We use Flask for most things at my work; while it can have many dependencies, you usually don't need that many. Of course, you'll bring some in for certain tasks that your app needs to do, but especially for little doodads that just need to present a RESTful interface to some service, this usually isn't that many (or if there are many, they'll mostly have to do with the service, and not the app). Of course I don't know the details of your project. Either way, the advantage of a minimal framework like that is having the ability to easily install just what you need, so obviously that advantage is going to be less and less the more it is that you require it to do.


That's how it works with micro-frameworks, you pay for what you use. Now, it's not necessarily a problem, last time I checked, there was a decent list of functional Flask components. What do you feel is the advantage of having a huge 'contrib' folder, as long as the extensions are maintained? Because the advantage of not having an ORM bundled per default, and easily switching something like the templating language are pretty clear to me.


I have a django project that swapped out the django templates for mako. Mako templates are awesome to use. The problem is it becomes extremely difficult to use packages that have bundled templates of their own. I would think it'd be the same with flask, no?

Making assumptions about the available ORM and templating package allows 3rd party modules to do more of the work for you.


Jinja 2 is a Flask dependency, it is always configured, so that's a bad example (though I have to confess that I don't know how a Flash webapp with a different templating engine works with an extension using Jinja 2 for its views).

As for the ORM, yes and no. Many extensions have no need for it, but I think 99% of the others use SQLAlchemy, because it's the most popular. But if you want to make a website backed by a NoSQL solution, you don't need to depend on an ORM. Obviously, any extension based on SQLAlchemy will not work, but baking the ORM into the framework offers no solution to that.


I have been tempted to switch the Django ORM for SQL alchemy, but I would loose the Django Amdin interface.


..and every 3rd party module that contains their own models, which would be a very large number.

If you want to use SQL Alchemy, you're better off using a different framework. I'm currently trying to decide if this is the angle I should follow for my next project, which requires fairly sophisticated SQL (comparable to the django ORM anyway).


i just finished up a django project that also had "8 million" dependencies, the difference was a lot of them started with "django-" and some dependencies I would have liked to use were off the table.
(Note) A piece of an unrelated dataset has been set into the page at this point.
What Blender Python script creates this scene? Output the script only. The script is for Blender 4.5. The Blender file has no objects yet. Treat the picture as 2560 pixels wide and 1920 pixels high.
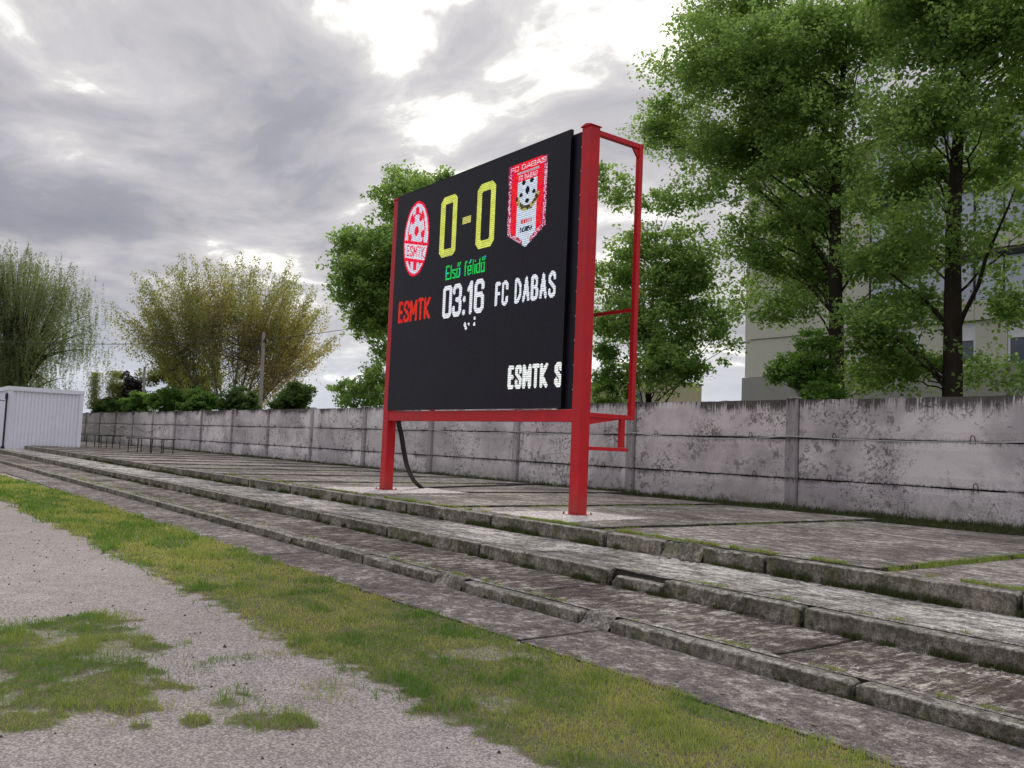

But the fact they start with Django means you can expect a) They will play nicely together. b) There will be consistencies between the libraries. c) Magic things like the Amdin interface will work.

(Is there any good replacement for Djangos Admin in another framework? Its amazingly powerful with a small amount of configuration).


> a) They will play nicely together.

depends

> b) There will be consistencies between the libraries.

depends

> c) Magic things like the Amdin interface will work.

true

the workflow for this particular project seemed to go like this...

* get requirement from client * search google for plugins/modules/etc * choose some * try to get them to work * use them or fork them or find others

which to me seems a pretty roundabout way of getting something accomplished if you already know what needs to be done. it doesn't feel like programming, it feels to me like assembling things and testing/hoping there are no issues. I'd rather be programming.